Mais par contre cher ami qui espère, si tu veux bien descendre un peu tes standards (on appelait ça « to manage the client’s expectations » dans mon ancien taf) alors sois certain que le dicton « une de perdue, dix de retrouvées » s’avèrera exact. Dix si ce n’est plus... En effet la fille normale ça se trouve pas comme ça par contre la pouilleuse, la bâclée, la qui-sert-à-rien, la qui-cherche-du-fun, la traînarde, la sans-respect, ça pas de problème. Ca tu peux espérer, ah oui, tranquillement. Y en a plein. Y a que ça. D’ailleurs c’est bien simple plus on espère et plus on en rencontre, des comme ça. Espérer c’est cheap and easy, et ça fait rencontrer des meufs cheap and easy qui parlent mal qui se tiennent mal qui embrassent mal qui sucent mal. ..

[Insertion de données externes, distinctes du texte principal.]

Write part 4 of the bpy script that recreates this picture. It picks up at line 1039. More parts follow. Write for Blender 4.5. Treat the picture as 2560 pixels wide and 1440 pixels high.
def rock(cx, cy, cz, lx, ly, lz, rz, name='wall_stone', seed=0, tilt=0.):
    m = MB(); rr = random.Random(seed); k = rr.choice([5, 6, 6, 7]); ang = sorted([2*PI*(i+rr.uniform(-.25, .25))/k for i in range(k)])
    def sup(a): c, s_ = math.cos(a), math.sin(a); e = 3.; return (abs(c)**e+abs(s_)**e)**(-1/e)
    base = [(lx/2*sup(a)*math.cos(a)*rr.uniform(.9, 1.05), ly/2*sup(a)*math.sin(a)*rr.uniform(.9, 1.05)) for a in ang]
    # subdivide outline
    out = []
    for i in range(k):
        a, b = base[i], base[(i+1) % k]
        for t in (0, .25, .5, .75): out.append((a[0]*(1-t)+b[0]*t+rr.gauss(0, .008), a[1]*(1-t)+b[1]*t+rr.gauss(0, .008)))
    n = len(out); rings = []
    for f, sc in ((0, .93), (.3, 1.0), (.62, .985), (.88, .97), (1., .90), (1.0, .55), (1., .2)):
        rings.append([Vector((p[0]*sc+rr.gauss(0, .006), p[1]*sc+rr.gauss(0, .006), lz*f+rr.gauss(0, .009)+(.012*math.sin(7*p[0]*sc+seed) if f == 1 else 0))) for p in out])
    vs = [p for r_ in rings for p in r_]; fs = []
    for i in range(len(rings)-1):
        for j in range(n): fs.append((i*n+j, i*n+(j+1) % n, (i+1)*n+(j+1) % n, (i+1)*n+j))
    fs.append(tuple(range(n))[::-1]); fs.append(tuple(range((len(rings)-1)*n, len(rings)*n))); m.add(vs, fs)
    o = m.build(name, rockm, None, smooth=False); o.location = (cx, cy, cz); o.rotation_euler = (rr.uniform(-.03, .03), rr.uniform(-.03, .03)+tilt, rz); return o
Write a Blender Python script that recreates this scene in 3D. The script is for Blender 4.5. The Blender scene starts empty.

Dimanche j’en étais là de mes réflexions, observant des écureuils sur les pelouses dans un parc lorsque Anne m’appelle, et on passe l’aprème ensemble dans un autre parc au soleil. On boit des bières, on rigole... Je pensais qu’on se verrait plus. Un truc est très appréciable chez elle : c’est une fille « tolérante » mais à qui on ne la fait pas. Elle est très consciente de faire partie de la « race » caucasienne, de la minorité francophone, tout ça... Elle m’étonne par certains propos très avisés sur ses gènes qu’elle sait récessifs, sur certaines masses d’immigration récentes en provenance d’Afrique qui débarquent et ne foutent rien, pompent le fric des subventions et réclament davantage... Oui, elle a cette fibre « gardienne de la maison ». Et puis elle est gaie, coquette et jolie pourtant elle ne se la joue pas du tout, elle a de la conversation, et de belles manières, une façon élégante de se tenir et de parler. Vraiment je la contemple. Faut pas. Faut toujours être « moins amoureux » qu’une fille. A HK j’étais le « moins amoureux ». Et elle m’adorait et elle m’appelait dix fois par jour, me présentait à ses parents se mettait dans tous ses états quand je refusais de dormir chez elle... C’était avant. Faut croire que je suis sur une pente de déclin. Agréable après-midi, passée en un clin d’œil. Et puis il a fallu quitter tout ça, rentrer, prendre l’avion et bosser.